Berlin’s unexpected move highlights the anger generated in Germany by claims that American intelligence eavesdropped on a wide range of targets, including Chancellor Angela Merkel. German officials are particularly angry that even when Berlin set up high-level talks with Washington over the extent of US surveillance activities earlier this summer, US officials failed to disclose the monitoring of Ms Merkel’s mobile phone.

Even though German officials insist the relationship with Washington remains strong, Ms Merkel’s position seems to be hardening in response to the public controversy and to concerns in German business about commercial spying. Industry representatives said they were aware that the question of data protection was being “politically discussed” in the context of the trade deal talks.

The proposed safeguards in the trade pact would not be catch-all privacy rules but specific regulations to protect companies worried about industrial espionage.
Merkel's Heinrich Brüning economic policies are awful. But if her personal pride leads her to do constructive things, in this case putting up impediments to TAFTA/TTIP, that's fine by me.

Leonid Bershidsky notes in Bershidsky on Europe: Merkel Turns on US Bloomberg View 11/04/2013:

Germany's volte-face [on the privacy issue and the trade negotiations] is a way to put pressure on the U.S., but also respond to voter sentiment. In Germany and across Europe, the idea of keeping user data on the continent is gaining popularity, with local telecoms offering cloud services as an alternative to U.S.-based ones. Deutsche Telekom even advertises "email made in Germany," saying it routes German internet traffic inside the country only.

Update: Big business on both sides of the Atlantic really want this deal.
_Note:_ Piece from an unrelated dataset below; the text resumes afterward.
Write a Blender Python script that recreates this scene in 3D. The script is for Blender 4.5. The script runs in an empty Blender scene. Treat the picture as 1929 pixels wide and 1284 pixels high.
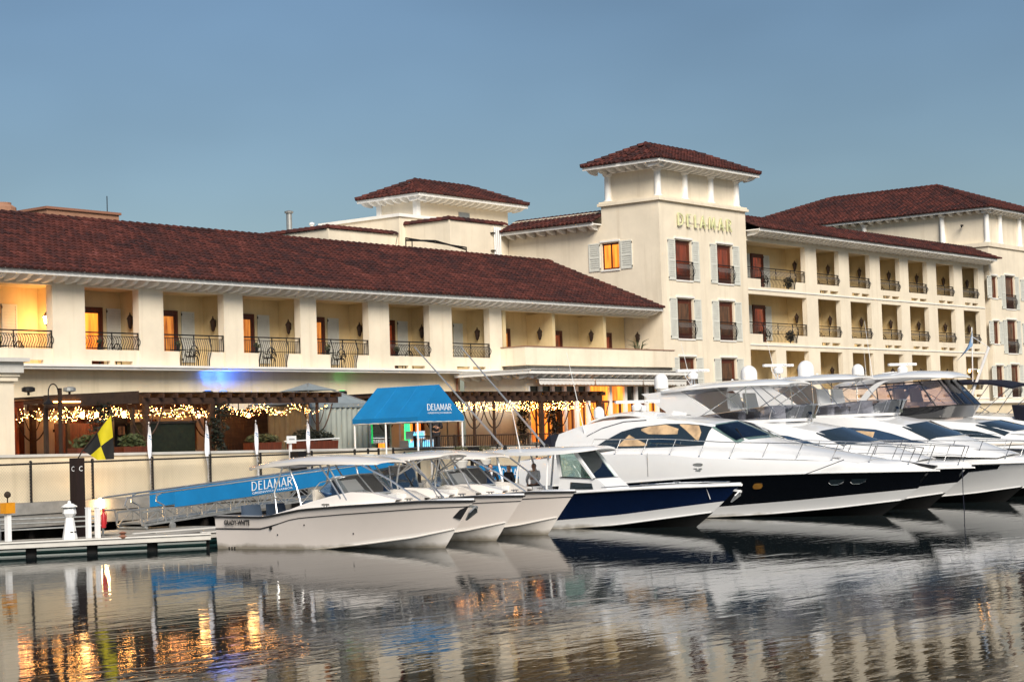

That's why I'm not too surprised by this story, Data protection ruled out of EU-US trade talks James Fontanella-Khan Financial Times 11/04/2013:

Viviane Reding, vice-president of the European Commission and the EU’s top justice official, said that data protection was outside of the scope of the Transatlantic Trade and Investment Partnership negotiation.

"The Commission'’s view and the position taken by all leaders at the recent European Council is clear: let’s not mix up the phone tapping issue with the ongoing trade talks,” Ms Reding told the Financial Times.

"Including data protection in the trade talks is like opening Pandora’s box. The EU is not ready to lower its own standards . . .  That is why the free trade agreement negotiations are not going to include privacy standards."

EU officials stressed that at present there are no common transatlantic standards on data protection and therefore they fear that finding a middle ground with the US would only lower overall EU privacy standards.
Translation: Big business lobbies in Europe really, really want this deal. Plus, who knows how much dirt the NSA has dug up on key EU officials to pressure them with?

But the official statement by Reding might not be all hot air:

Privacy advocates also warned that Germany’s call to include commercial spying rules in the trade talks would inadvertently favour tech groups such as Google and Facebook that have been trying to water down EU attempts to set tough standards.

Lobbyists for the US technology industry have long wanted to introduce data protection in the Transatlantic Trade and Investment Partnership negotiations as they believe it would give them a better chance to set less stringent standards than the ones currently proposed by the European Commission and EU lawmakers.

US companies argue that the current EU legislation is unworkable because, they claim, it gives little legal certainty on how businesses can use individuals’ personal information. They also want to scrap a clause that would limit the US government’s ability to obtain information on EU citizens without the European data protection watchdog’s consent.